Jacek Cichocki, Minister Spraw Wewnętrznych to główna postać odpowiedzialna za bezpieczeństwo w kraju. To on nadzoruje Biuro Ochrony Rządu i policję. Teraz chce kontrolować również Agencję Bezpieczeństwa Wewnętrznego. Przeciwnicy pomysłu uważają, że takie uprawnienia dałyby mu zbyt dużą władzę.
Jeżeli chodzi o nadzór i koordynację nad służbami specjalnymi, to zakres się nie zmienił w porównaniu z tym, który był cztery lata temu. To jest raczej koordynacja, a nie władza i zarządzanie. Jacek Cichocki, szef MSW
Minister, który jest odpowiedzialny za policję w której jest wiele patologii, który będzie odpowiedzialny za bezpieczeństwo w ramach Euro 2012, z natury rzeczy, nie będzie dysponował czasem i kadrami niezbędnymi do uporządkowania sytuacji w służbach. prof. Andrzej Zybertowicz, były doradca ds. bezpieczeństwa w rządzie PiS
Nad służbami kontrolę sprawuje teoretycznie jedna osoba, ale to jest fikcja. Służby to bezpańskie folwarki Sylwester Latkowski, dziennikarz śledczy
Specjalne rozporządzenie, dające właśnie temu ministrowi rolę koordynatora służb podpisał premier Donald Tusk w listopadzie ubiegłego roku.
Za dużo dla jednego ministra?
Takie rozporządzenie miałoby służyć głównie rozwiązaniu problemów związanych z przepływem informacji pomiędzy służbami specjalnymi lub konfliktami interesów.
Nie wszyscy zgadzają się jednak z tym, że minister, który ma tak rozległe zadania, podoła jeszcze kontrolowaniu służb specjalnych.
- Minister, który jest odpowiedzialny za policję, w której jest wiele patologii, który będzie odpowiedzialny za bezpieczeństwo w ramach Euro 2012, z natury rzeczy, nie będzie dysponował czasem i kadrami niezbędnymi do uporządkowania sytuacji w służbach - tego zdania jest prof.

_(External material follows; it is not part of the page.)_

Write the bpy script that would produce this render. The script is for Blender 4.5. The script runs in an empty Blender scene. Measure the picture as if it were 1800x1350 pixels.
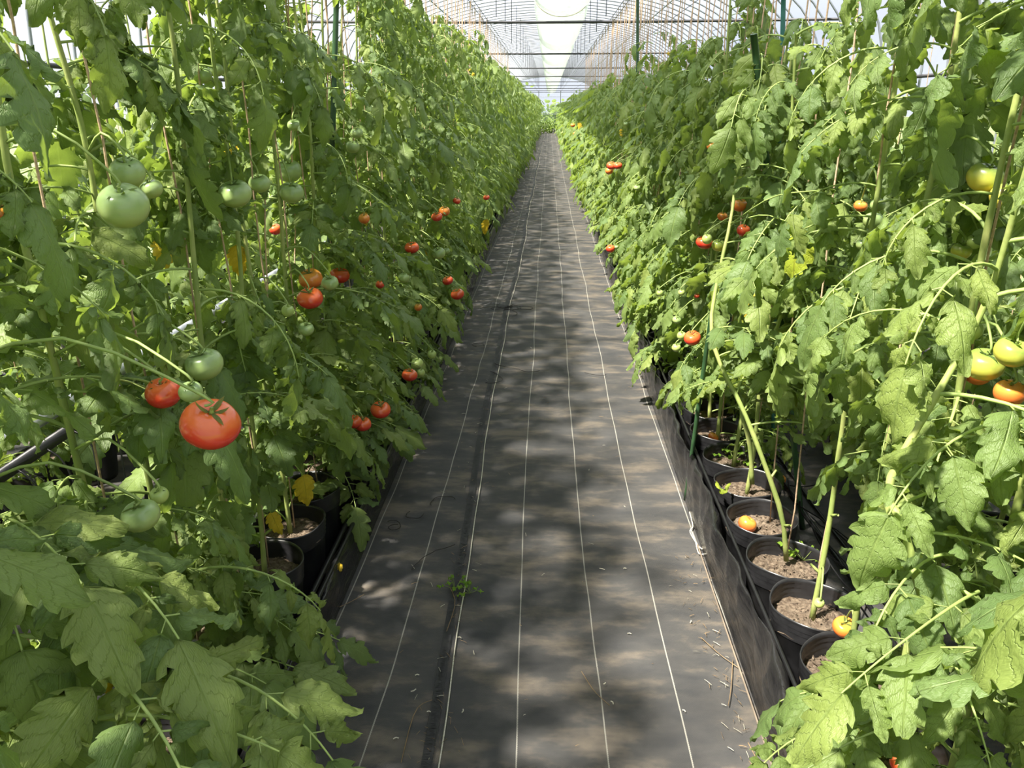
import bpy, math, random
import numpy as np
from mathutils import Vector, Matrix
random.seed(11); RNG = np.random.default_rng(11)
SC = bpy.context.scene
COL = SC.collection

# ---------------------------------------------------------------- camera
F = 1352.0
PITCH = math.atan(487 / 1352); YAW = math.atan(66 / 1352 * math.cos(PITCH))
CAMP = np.array([0.0, 0.0, 1.5])
cam_d = bpy.data.cameras.new('camera'); cam = bpy.data.objects.new('camera', cam_d); COL.objects.link(cam)
cam.location = CAMP; cam.rotation_euler = (math.pi / 2 - PITCH, 0, YAW)
cam_d.sensor_width = 36; cam_d.lens = 36 * F / 1800; cam_d.clip_start = 0.02; cam_d.clip_end = 300
SC.camera = cam

# ---------------------------------------------------------------- light
SC.view_settings.view_transform = 'Standard'; SC.view_settings.look = 'None'
SC.view_settings.gamma = 1; SC.view_settings.use_curve_mapping = False
SC.view_settings.exposure = 0.6
w = bpy.data.worlds.new('sky'); SC.world = w; w.use_nodes = True
nt = w.node_tree; bg = nt.nodes['Background']
g_tc = nt.nodes.new('ShaderNodeTexCoord'); g_n = nt.nodes.new('ShaderNodeTexNoise'); g_n.inputs['Scale'].default_value = 2.5
g_n.inputs['Detail'].default_value = 4
g_r = nt.nodes.new('ShaderNodeValToRGB')
g_r.color_ramp.elements[0].position = .35; g_r.color_ramp.elements[0].color = (.66, .74, .90, 1)
g_r.color_ramp.elements[1].position = .65; g_r.color_ramp.elements[1].color = (.92, .94, 1.0, 1)
nt.links.new(g_tc.outputs['Generated'], g_n.inputs['Vector']); nt.links.new(g_n.outputs['Fac'], g_r.inputs['Fac'])
nt.links.new(g_r.outputs['Color'], bg.inputs['Color']); bg.inputs['Strength'].default_value = .72
sun_d = bpy.data.lights.new('sun', 'SUN'); sun = bpy.data.objects.new('sun', sun_d); COL.objects.link(sun)
sun_d.energy = 12.5; sun_d.angle = math.radians(3.0); sun_d.color = (1.0, .93, .80)
SUN_TO = Vector((-0.42, -0.28, 0.86))
sun.rotation_euler = SUN_TO.to_track_quat('Z', 'Y').to_euler(); sun.location = (-3, 3, 9)
SC.cycles.max_bounces = 4; SC.cycles.diffuse_bounces = 3; SC.cycles.transmission_bounces = 3; SC.cycles.glossy_bounces = 2
SC.cycles.use_adaptive_sampling = True; SC.cycles.adaptive_threshold = 0.05
SC.cycles.transparent_max_bounces = 12; SC.cycles.use_denoising = True
SC.cycles.caustics_reflective = False; SC.cycles.caustics_refractive = False

# ---------------------------------------------------------------- camera maths (pixel of the 1800x1350 photo -> point of the place)
_fw = np.array([-math.sin(YAW) * math.cos(PITCH), math.cos(YAW) * math.cos(PITCH), -math.sin(PITCH)])
_rt = np.array([math.cos(YAW), math.sin(YAW), 0.0]); _up = np.cross(_rt, _fw)
def at(x, y, X=None, Y=None, Z=None, D=None):
    d = _fw + _rt * (x - 900) / F + _up * (675 - y) / F
    if X is not None: t = (X - CAMP[0]) / d[0]
    elif Y is not None: t = (Y - CAMP[1]) / d[1]
    elif Z is not None: t = (Z - CAMP[2]) / d[2]
    else: t = D
    return CAMP + d * t
def proj(P):
    q = np.atleast_2d(P) - CAMP
    z = np.maximum(q @ _fw, 1e-3)
    return 900 + F * (q @ _rt) / z, 675 - F * (q @ _up) / z, q @ _fw

# ---------------------------------------------------------------- materials
def mat(name):
    m = bpy.data.materials.new(name); m.use_nodes = True
    n = m.node_tree.nodes; b = n['Principled BSDF']
    return m, n, m.node_tree.links, b
def N(n, t, **k):
    x = n.new('ShaderNode' + t)
    for a, v in k.items():
        if a in x.inputs: x.inputs[a].default_value = v
        else: setattr(x, a, v)
    return x
def math_n(n, l, op, a, b=None, c=None):
    x = n.new('ShaderNodeMath'); x.operation = op
    for i, v in enumerate((a, b, c)):
        if v is None: continue
        if hasattr(v, 'links') or hasattr(v, 'is_linked'): l.new(v, x.inputs[i])
        else: x.inputs[i].default_value = v
    return x.outputs[0]
def ramp(n, l, fac, stops):
    r = n.new('ShaderNodeValToRGB'); cr = r.color_ramp
    while len(cr.elements) < len(stops): cr.elements.new(.5)
    for e, (p, c) in zip(cr.elements, stops): e.position = p; e.color = (*c, 1)
    l.new(fac, r.inputs['Fac']); return r.outputs['Color']
def mixc(n, l, fac, a, b, blend='MIX'):
    x = n.new('ShaderNodeMix'); x.data_type = 'RGBA'; x.blend_type = blend
    for s, v in ((x.inputs[0], fac), (x.inputs[6], a), (x.inputs[7], b)):
        if hasattr(v, 'is_linked'): l.new(v, s)
        elif isinstance(v, tuple): s.default_value = (*v, 1)
        else: s.default_value = v
    return x.outputs[2]
def bump(n, l, h, b, strength=.5, dist=.002):
    x = n.new('ShaderNodeBump'); x.inputs['Strength'].default_value = strength; x.inputs['Distance'].default_value = dist
    l.new(h, x.inputs['Height']); l.new(x.outputs['Normal'], b.inputs['Normal']); return x
def simple(name, c, rough=.5, var=.0, scale=20, metal=0, spec=.5, bmp=0):
    m, n, l, b = mat(name)
    b.inputs['Roughness'].default_value = rough; b.inputs['Metallic'].default_value = metal
    b.inputs['Specular IOR Level'].default_value = spec
    tc = N(n, 'TexCoord'); t = N(n, 'TexNoise', Scale=scale, Detail=4.0); l.new(tc.outputs['Object'], t.inputs['Vector'])
    d = tuple(max(0, x * (1 - var)) for x in c); u = tuple(min(1, x * (1 + var)) for x in c)
    l.new(ramp(n, l, t.outputs['Fac'], [(.3, d), (.7, u)]), b.inputs['Base Color'])
    if bmp: bump(n, l, t.outputs['Fac'], b, bmp, .003)
    return m

def leaf_material(name, stops, trans, yellow=False, tfac=.38):
    m, n, l, b = mat(name)
    a = N(n, 'Attribute'); a.attribute_name = 'rnd'
    oi = N(n, 'ObjectInfo')
    r = math_n(n, l, 'FRACT', math_n(n, l, 'ADD', a.outputs['Fac'], oi.outputs['Random']))
    col = ramp(n, l, r, stops)
    uv = N(n, 'UVMap'); sp = N(n, 'SeparateXYZ'); l.new(uv.outputs['UV'], sp.inputs[0])
    s = math_n(n, l, 'ABSOLUTE', sp.outputs['X']); t = sp.outputs['Y']
    tn = N(n, 'TexNoise', Scale=9.0, Detail=3.0); l.new(uv.outputs['UV'], tn.inputs['Vector'])
    wob = math_n(n, l, 'MULTIPLY', tn.outputs['Fac'], .16)
    ph = math_n(n, l, 'FRACT', math_n(n, l, 'MULTIPLY', math_n(n, l, 'ADD', math_n(n, l, 'SUBTRACT', t, math_n(n, l, 'MULTIPLY', s, .22)), wob), 7.0))
    dist = math_n(n, l, 'ABSOLUTE', math_n(n, l, 'SUBTRACT', ph, .5))
    side = math_n(n, l, 'SUBTRACT', 1.0, math_n(n, l, 'SMOOTH_MIN', math_n(n, l, 'MULTIPLY', dist, 12.0), 1.0, .2))
    mid = math_n(n, l, 'SUBTRACT', 1.0, math_n(n, l, 'SMOOTH_MIN', math_n(n, l, 'MULTIPLY', s, 16.0), 1.0, .2))
    vein = math_n(n, l, 'MAXIMUM', math_n(n, l, 'MULTIPLY', side, .45), mid)
    vcol = (.40, .36, .05) if yellow else (.30, .40, .12)
    c1 = mixc(n, l, math_n(n, l, 'MULTIPLY', vein, .6), col, vcol)
    mot = N(n, 'TexNoise', Scale=5.0, Detail=5.0); l.new(uv.outputs['UV'], mot.inputs['Vector'])
    c1 = mixc(n, l, math_n(n, l, 'MULTIPLY', mot.outputs['Fac'], .35), c1, tuple(x * .62 for x in stops[0][1]))
    geo = N(n, 'NewGeometry')
    c2 = mixc(n, l, math_n(n, l, 'MULTIPLY', geo.outputs['Backfacing'], .55), c1, (.24, .31, .17) if not yellow else (.5, .42, .1))
    l.new(c2, b.inputs['Base Color']); b.inputs['Roughness'].default_value = .48
    b.inputs['Specular IOR Level'].default_value = .42
    cell = N(n, 'TexVoronoi', Scale=26.0); l.new(uv.outputs['UV'], cell.inputs['Vector'])
    h = math_n(n, l, 'SUBTRACT', math_n(n, l, 'MULTIPLY', math_n(n, l, 'SUBTRACT', 1.0, cell.outputs['Distance']), .35), vein)
    bump(n, l, h, b, .75, .0028)
    tr = N(n, 'BsdfTranslucent'); l.new(mixc(n, l, .55, c1, trans), tr.inputs['Color'])
    mx = N(n, 'MixShader'); mx.inputs[0].default_value = tfac
    l.new(b.outputs[0], mx.inputs[1]); l.new(tr.outputs[0], mx.inputs[2])
    l.new(mx.outputs[0], n['Material Output'].inputs['Surface'])
    return m
M = {}
M['leaf'] = leaf_material('tomato_leaf', [(0, (.130, .205, .068)), (.35, (.165, .245, .074)), (.7, (.215, .295, .080)), (1, (.275, .340, .085))], (.50, .68, .06))
M['leaf_pale'] = leaf_material('tomato_leaf_pale', [(0, (.14, .22, .060)), (.5, (.19, .28, .065)), (1, (.26, .34, .07))], (.48, .68, .04))
M['leaf_yellow'] = leaf_material('yellow_leaf', [(0, (.62, .42, .02)), (1, (.75, .56, .05))], (.9, .6, .03), True, .25)
M['leaf_lime'] = leaf_material('lime_leaf', [(0, (.34, .44, .04)), (1, (.48, .52, .06))], (.7, .75, .04), True, .3)
def stem_material():
    m, n, l, b = mat('tomato_stem')
    tc = N(n, 'TexCoord'); t = N(n, 'TexNoise', Scale=14.0, Detail=5.0); l.new(tc.outputs['Object'], t.inputs['Vector'])
    l.new(ramp(n, l, t.outputs['Fac'], [(.25, (.20, .28, .07)), (.5, (.29, .35, .10)), (.75, (.40, .41, .15))]), b.inputs['Base Color'])
    b.inputs['Roughness'].default_value = .6; b.inputs['Subsurface Weight'].default_value = .0
    f = N(n, 'TexNoise', Scale=160.0, Detail=3.0); l.new(tc.outputs['Object'], f.inputs['Vector']); bump(n, l, f.outputs['Fac'], b, .5, .001)
    return m
M['stem'] = stem_material()
M['stalk'] = simple('leaf_stalk', (.27, .36, .10), .6, .25, 30)
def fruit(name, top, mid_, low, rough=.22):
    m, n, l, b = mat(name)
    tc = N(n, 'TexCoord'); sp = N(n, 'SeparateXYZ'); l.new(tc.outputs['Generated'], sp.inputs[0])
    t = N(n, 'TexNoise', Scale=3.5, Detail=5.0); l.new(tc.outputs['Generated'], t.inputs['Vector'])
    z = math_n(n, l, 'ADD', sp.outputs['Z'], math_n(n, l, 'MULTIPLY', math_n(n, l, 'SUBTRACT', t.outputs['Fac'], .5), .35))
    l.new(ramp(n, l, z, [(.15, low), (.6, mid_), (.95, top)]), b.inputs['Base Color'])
    b.inputs['Roughness'].default_value = rough; b.inputs['Specular IOR Level'].default_value = .5
    b.inputs['Coat Weight'].default_value = .25; b.inputs['Coat Roughness'].default_value = .12
    return m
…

Andrzej Zybertowicz, były doradca ds. bezpieczeństwa w rządzie PiS.
"Służby to bezpańskie folwarki"
Same opinie na temat specsłużb rodzą wiele kontrowersji: - Nad służbami kontrolę sprawuje teoretycznie jedna osoba, ale to jest fikcja. Służby to bezpańskie folwarki - ocenia dziennikarz śledczy Sylwester Latkowski.
Może to być jednak czasami niesłuszne wrażenie. Jak zauważa Piotr Niemczyk, były szef Biura Analiz i Informacji UOP, działania takich służb często są tajne, wobec tego ciężko je kontrolować.
ABW pod kontrolą resortu spraw wewnętrznych?
Jacek Cichocki chce mimo wszystko, żeby ABW podlegała jego resortowi, a nie - jak do tej pory - premierowi.
- To byłaby logiczna zmiana systemowa - mówił zaledwie kilka dni temu minister i dodał, że Agencja odpowiada za te obszary bezpieczeństwa, które uzupełniają się ze służbami podlegającymi resortowi spraw wewnętrznych.
Służby chcą pozostać niezależne
Do pomysłu sceptycznie podchodzi Piotr Niemczyk, który uważa, że współpraca pomiędzy służbami jest trudna, ponieważ chcą one zachować tajność, która ma służyć zmniejszeniu ryzyka ewentualnych przecieków. Nie bez znaczenia jest również rywalizacja pomiędzy poszczególnymi specsłużbami.
Takim właśnie problemom miałby przeciwdziałać właśnie szef MSW. Najpierw jednak, do końca stycznia do Trybunału Konstytucyjnego trafi wniosek, o sprawdzenie rozporządzenia które uprawniałoby Jacka Cichockiego do kontroli nad specłsłużbami.